Eich, who also created Javascript, the coding language used to power many different websites and apps, said he resigned because he felt he could no longer be the effective leader Mozilla needed,

“I have decided to resign as CEO effective today, and leave Mozilla. Our mission is bigger than any one of us, and under the present circumstances, I cannot be an effective leader. I will be taking time before I decide what to do next.”

Mozilla confirmed the change in a blog post,

“Mozilla prides itself on being held to a different standard and, this past week, we didn’t live up to it. We know why people are hurt and angry, and they are right: it’s because we haven’t stayed true to ourselves,” read the post, in part. “We didn’t act like you’d expect Mozilla to act. We didn’t move fast enough to engage with people once the controversy started. We’re sorry. We must do better.”

In part due to internet and social media, news of Eich’s past spread quickly and a sort of “lynch mob” formed from many different people and groups, calling for Eich’s resignation as CEO and boycotting Firefox in protest.

Employees of Mozilla took to twitter to voice their unhappiness with Eich, and personally asked that he step down from his position as CEO.

Not only that, but three of Mozilla’s six board members stepped down from their positions the week Eich was promoted, although it is unclear if Eich’s past was the reason for leaving.

Dating site OKCupid called out Eich for his contribution and asked its users to avoid using Mozilla software to access its website. The following message appeared on the page of its Firefox users:

“Hello there, Mozilla Firefox user. Pardon this interruption of your OkCupid experience. Mozilla’s new CEO, Brendan Eich, is an opponent of equal rights for gay couples. We would therefore prefer that our users not use Mozilla software to access OkCupid.”

App developer Rarebit announced that they would no longer support the Firefox platform with Eich as CEO,

“As a married gay couple who are co-founders of this venture, we have chosen to boycott all Mozilla projects. We will not develop apps or test styles on Firefox anymore,” Hampton Catlin, CEO of Rarebit and creator of Wikipedia mobile, wrote in a letter to Eich.

“We will continue our boycott until Brendan Eich is completely removed from any day to day activities at Mozilla, which we believe is extremely unlikely after all he’s survived and the continued support he has received from Mozilla,” Catlin added.
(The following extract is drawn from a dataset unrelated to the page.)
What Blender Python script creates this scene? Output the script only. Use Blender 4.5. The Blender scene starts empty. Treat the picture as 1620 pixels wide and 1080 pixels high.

I’m not saying at all that I support the California Proposition 8, and I’m definitely not anti-gay, but if someone wants to make a contribution to something that he thinks is righteous, then he should be allowed to do so without getting hateful feedback from people with different ideas, much less be forced to resign from his job because of it.

President Obama held the very same views on gay marriage in his 2008 campaign that Eich held. Where are the demands for his resignation for something he said six years ago?

Just because he isn’t “politically correct” in his views doesn’t mean he should have to come under fire for something he did six years ago.

Only when he works hard and gives his time and energy to the company and be promoted to CEO is when the protestors come out and call for his head.

Now I don’t agree with Eich’s descison to support Prop 8, but I applaud him because he stood up for what he thought was right and didn’t care what anyone else thought, and only stepped down because the whole controversy was hurting the very company he co-founded.

In a day in age where we are supposed to be over all of the prejudice against people whom we see as “different”, it is clearly just as rampant than ever when a man is kicked out of his own job simply for his own personal views.

And for the future of Eich, if I were him I would just keep practicing, “Welcome to Chick-fil-A. May I take your order?”